Location: Lake County (Paisley)
Difficulty: Easy to moderate (watch water level and winds)
Tidal: No
Launch points: Lake Norris Conservation Area (See map)
Nearby points of interest: Seminole State Forest, Mt. Dora, Deland



Paddling on Black Water Creek and Lake Norris... Comments and Photos

Paddling is out and back; from narrow, shady creek to large lake and return. Total distance is up to you. Most of Lake Norris' shoreline is natural, dominated by dwarf cypress trees, which provide unique scenery and some shelter from the wind. The south and west sides offer the best paddling. There's a Boy Scout Camp on the north side, and only a few homes on the east side. Aside from the hand-launch, there are no other public boat ramps. Thus, while close to Orlando, paddling here retains a quiet and remote feel.
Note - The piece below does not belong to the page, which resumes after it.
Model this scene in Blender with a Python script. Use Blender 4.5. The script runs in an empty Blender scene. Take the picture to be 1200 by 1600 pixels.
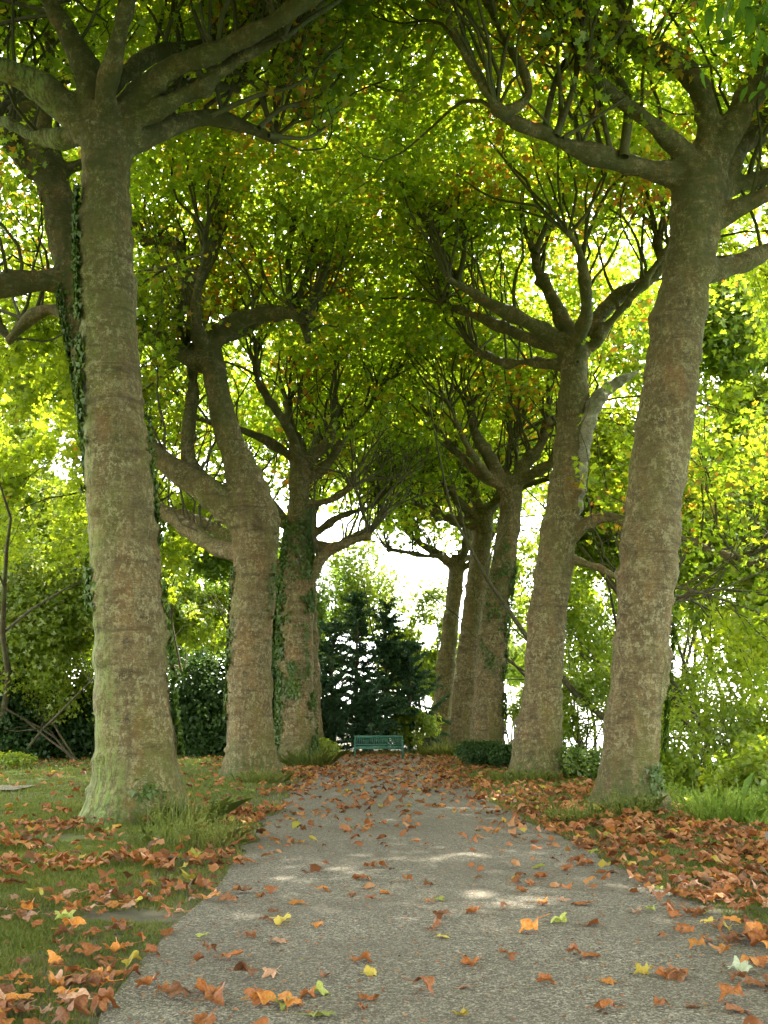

Black Water Creek - Launch and Paddling to Lake Norris

Entering Lake Norris Conservation Area from Lake Norris Road, the launch is on your right, barely visible under tree canopy. Hand-launch, no gasoline motors allowed on Black Water Creek. It's less than a mile against light current to Lake Norris. (Downstream, it quickly becomes impassible to all but the most extreme adventurers.) On our first visit, the water was low and downfall blocked access to the lake, but we were hooked. The swamp exuded old age (later we discovered, one of the oldest in Florida). Photos will show you the difference in water levels. The water here is some of the blackest we've seen (sorry, our photos do not capture the color). A few orange blazes on trees help mark the trail. Some twists, turns, and partial obstructions; but normal to high water levels make these less of a challenge

Paddling on Lake Norris

Lake Norris is about 8 miles around, covering 1,100 acres. Much of the shoreline is ringed by "dwarf cypress," especially the west side, so that's the path we took upon entering the lake. Weaving between cypress along the shoreline made for some enjoyable paddling, as well as providing shelter from the wind. While the Lake is known for its large number of nesting osprey, on this day we didn't see a single one. We saw one pontoon boat cruising; most likely a local resident, or from the Boy Scout Camp on the north end, as there are no other public boat ramps. The wind started to pick up (less windy, the better on large lakes), so after doing most of the western shoreline, we paddled toward the center of the lake, which allowed the wind to do most of the work in pushing us back to the exit.

More About Black Water Creek and Lake Norris

From a geological perspective, this is one of the oldest cypress swamps in Florida. The water is exceptionally dark and the canopy above the creek is thick. As you paddle the creek, you'll see a rich variety of plant life, including ferns, air plants, and seasonal orchids. Sitting atop a layer of clay, nutrients are scarce, resulting in the stunted growth of old trees. This explains the "dwarf cypress" that ring much of the lake, especially on the south and west sides.